Creditors, mainly banks, are staring at the prospect of an average haircut of 92% in 124 of the 136 stressed firms that were facing liquidation under the Insolvency and Bankruptcy Code (IBC) at the end of the June quarter due to the absence of resolution plans to turn them around, according to the data compiled by the Insolvency and Bankruptcy Board of India (IBBI).
The liquidation value of the 124 companies has been pegged at just Rs 4,817 crore, while the total admitted claims of creditors (both financial and operational) stand at Rs 57,121 crore. The liquidation values of a dozen others were yet to be determined, although the total admitted debt involving all the 136 stressed firms stood at Rs 57,378 crore, showed the IBBI data, based on inputs from resolution professionals.
By contrast, creditors recovered Rs 49,783 crore, or almost 56% of their admitted claims, from 32 stressed companies where insolvency resolution plans were approved by the National Company Law Tribunal (NCLT) by the end of June.
Commenting on liquidation, IBBI chairman MS Sahoo told FE: “The not-so-good results in the initial set of cases is no indication of the performance of the IBC. As and when fresh cases of defaults regularly come up for being admitted, the resolution performance of the IBC will look much more impressive.”
More importantly, Sahoo said, “Going forward, the best use of the IBC will be not to use it at all. The inevitable consequence of a resolution process that a promoter and the management of a corporate debtor vests in a third party, which would bring in behavioural changes, is discouraging the debtors from committing defaults.”

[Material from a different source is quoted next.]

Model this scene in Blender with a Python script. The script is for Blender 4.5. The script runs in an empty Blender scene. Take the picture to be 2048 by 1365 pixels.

Analysts also termed the massive haircut in old cases unavoidable, given that most of these companies had been stressed for years before the IBC came into being in 2016. So liquidation at scrap value was the only natural outcome. The huge haircut in such cases, however, only reinforces the indispensability of the IBC, they concede. This is because the IBC promotes resolution and gives the chance to lenders to invoke insolvency at the very first default when chances of turning around the stressed firms are much higher, and recovery prospects much better.
The total admitted claims of financial creditors, such as banks, were to the tune of Rs 52,671 crore, or close to 92% of all admitted claims in all these 136 sick firms . Claims of operational creditors — including raw material suppliers — stood at Rs 4,967 crore. Some of the key stressed firms that are undergoing liquidation are REI Agro, with total admitted debt of Rs 8,626 crore, Gujarat NRE Coke (Rs 5,251 crore), Rotomac Global (Rs 3,944 crore), Roofit Industries (Rs 3,943 crore), Gupta Coal India (Rs 3,895 crore), Gupta Corporation (Rs 3,561 crore), JODPL (Rs 3,011 crore), Rotomac Exports (Rs 2,886 crore), Jenson & Nicholson India (Rs 2,899 crore) and Lohaa Ispat (Rs 2,081 crore). These debt amounts include claims of both financial and operational creditors.

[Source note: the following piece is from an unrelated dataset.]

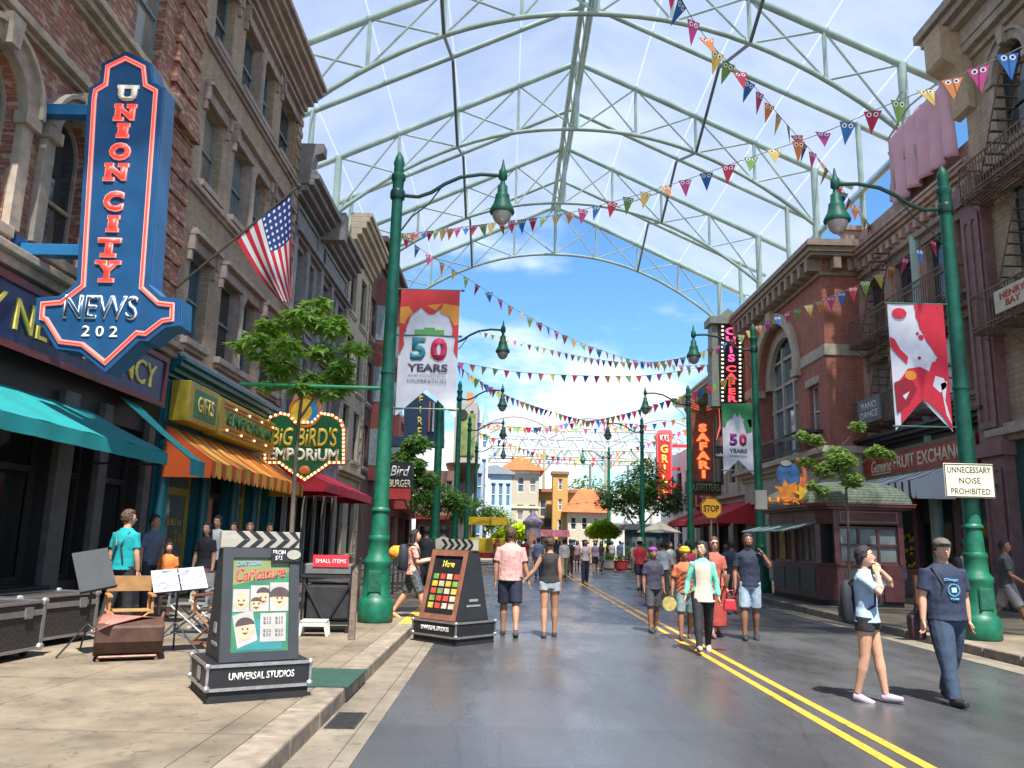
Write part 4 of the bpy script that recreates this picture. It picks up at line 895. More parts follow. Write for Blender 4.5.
def mixc(f, a, b):
    r = n.new('ShaderNodeMixRGB'); l.new(f, r.inputs[0])
    for k, s in ((1, a), (2, b)):
        if isinstance(s, tuple): r.inputs[k].default_value = (*s, 1)
        else: l.new(s, r.inputs[k])
    return r.outputs[0]
l.new(mixc(can, mixc(st, (.80,.78,.76), (.62,.02,.035)), mixc(star, (.02,.05,.20), (.8,.8,.8))), b_.inputs['Base Color'])
o = MB().rings(rs, False, False).build('cloth', fm, fl, smooth=True)
ul = o.data.uv_layers.new(name='UVMap')
for lp in o.data.loops: ul.data[lp.index].uv = uv[lp.vertex_index]
# bulb-edged emporium sign (y=24, off the tan building)
bs = thing('projecting_sign', 'green emporium sign edged with glowing bulbs and topped by an orange ringed disc', 'sign', (-7.4, 24.0, 4.5))
def bp_(px, py): p = at(px, py, Y=24.0); return (p.x+7.4, p.z-4.5)
OUTB = [bp_(*p) for p in ((264,464),(264,425),(270,416),(281,412),(290,414),(296,421),(312,421),(321,412),(333,414),(342,420),(345,430),(345,464),(330,464),(316,474),(305,481),(293,474),(279,464))]
BGR = M('emporium_green', (.008, .10, .035), .4, .15); ORR = M('orange_rim', (.62, .16, .03), .5, .1)
MB().prism(OUTB, 0, .22).build('board', ORR, bs, bevel=.01); s_in = shrink(OUTB, .09); 
if max(p[0] for p in s_in) > max(p[0] for p in OUTB): s_in = shrink(OUTB, -.09)
MB().prism(s_in, -.03, .0).build('panel', BGR, bs)
bl = MB(); pr_ = shrink(OUTB, .04 if s_in == shrink(OUTB, .09) else -.04)
for i in range(len(pr_)):
    a, b = Vector(pr_[i]), Vector(pr_[(i+1) % len(pr_)]); k = max(1, round((b-a).length/.13))
    for j in range(k): p = a.lerp(b, j/k); bl.ell((p.x, -.045, p.y), (.036, .036, .036), 8, 6)
bl.build('bulbs', BULB, bs)
def bbx(px0, px1, py0, py1): a = bp_(px0, py1); b = bp_(px1, py0); return (a[0], b[0], a[1], b[1])
text("BiG BiRD'S", M('gold_script', (.70,.50,.06), .5, .05), bs, bbx(271, 338, 428, 446), -.03, .02, .02, shear=.12); text('EMPORiUM', M('ivory_letters', (.85,.80,.62), .5, .05), bs, bbx(268, 339, 449, 460), -.03, .02, .035)
dc = bp_(306, 411)
m_ = MB(); m_.prism(arc(dc[0]-.05, dc[1]+.02, .44, .46, 0, 359, 28), -.02, .2); m_.build('disc', M('gold_disc', (.62,.40,.03), .5, .2), bs)
m_ = MB(); m_.sheet(arc(dc[0], dc[1], .5, .52, 0, 359, 28), [arc(dc[0]-.03, dc[1], .42, .44, 0, 359, 28)], -.06, .1); m_.build('disc_rim', ORR, bs)
m_ = MB(); m_.prism(arc(dc[0], dc[1], .40, .40, -70, 60, 10)+arc(dc[0], dc[1], .20, .3, 60, -70, 8), -.05, -.02); m_.build('disc_stripe', M('sky_blue_paint', (.02,.22,.45), .5), bs)
e_ = bp_(305, 470); MB().ell((e_[0], -.05, e_[1]), (.16, .05, .13)).build('boss', ORR, bs, smooth=True)
MB().tube([(-.05, .1, .5), (.4, .1, .5)], .04).tube([(-.05, .1, -.4), (.4, .1, -.4)], .04).build('bracket', STEEL, bs)
# fire blade sign on left far
def blade(name, label, Y, outline, mat, depth=.35, cat='sign'):
    pts = [at(*p, Y=Y) for p in outline]; ox, oz = pts[0].x, min(p.z for p in pts)
    t = thing(name, label, cat, (ox, Y, oz)); MB().prism([(p.x-ox, p.z-oz) for p in pts], 0, depth).build('board', mat, t)
    def bx(px0, px1, py0, py1): a = at(px0, py1, Y=Y); b = at(px1, py0, Y=Y); return (a.x-ox, b.x-ox, a.z-oz, b.z-oz)
    return t, bx
t, bx = blade('blade_sign', 'navy theatre blade sign with yellow vertical letters and pink and white fins', 44, ((404,438),(404,408),(422,392),(444,408),(444,438)), M('theatre_navy', (.02,.05,.10), .5))
text('F\nI\nR\nE', YL, t, bx(417, 424, 396, 436), 0, .05, .02)
for x0_, x1_, mt in ((428, 431, M('coral_fin', (.5,.16,.12), .5)), (432, 435, WHITE), (439, 442, WHITE)):
    b_ = bx(x0_, x1_, 402, 432); MB().box(b_[0], b_[1], -.12, .3, b_[2], b_[3]).build('fin', mt, t)
b_ = bx(404, 444, 438, 441); MB().box(b_[0]-2.6, b_[1], -.2, .6, b_[2]-.3, b_[3]).build('canopy_ledge', M('theatre_navy'), t)
t, bx = blade('projecting_sign', 'red and black diner sign in white script left of the second lamp post', 22.5, ((387,500),(387,462),(412,462),(412,490),(404,500)), BLK)
b_ = bx(388, 411, 489, 499); MB().box(b_[0], b_[1], -.05, 0, b_[2], b_[3]).build('red_band', REDS, t); text('Bird', WHITE, t, bx(390, 410, 466, 476), 0, .02, .01, shear=.3); text('BURGER', CRL, t, bx(389, 411, 480, 487), 0, .02, .01)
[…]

Manoj Kumar, partner and head (M&A and insolvency resolution services) at consultancy Corporate Professionals Capital, said most of these firms may not fetch more than the liquidation value. This is because apart from land, valuers and potential buyers may differ on their assessment of the intrinsic value of depreciable assets like buildings, plant machinary or stocks.
“What is, however, pretty clear is that the IBC is much better than the earlier system where recovery stretched on for years, loans were evergreened until the value of the firm eroded substantially,” Kumar said. Once lenders are made to realise that the IBC promotes resolution and isn’t just a recovery tool, the overall insolvency eco-system will further improve, Kumar added.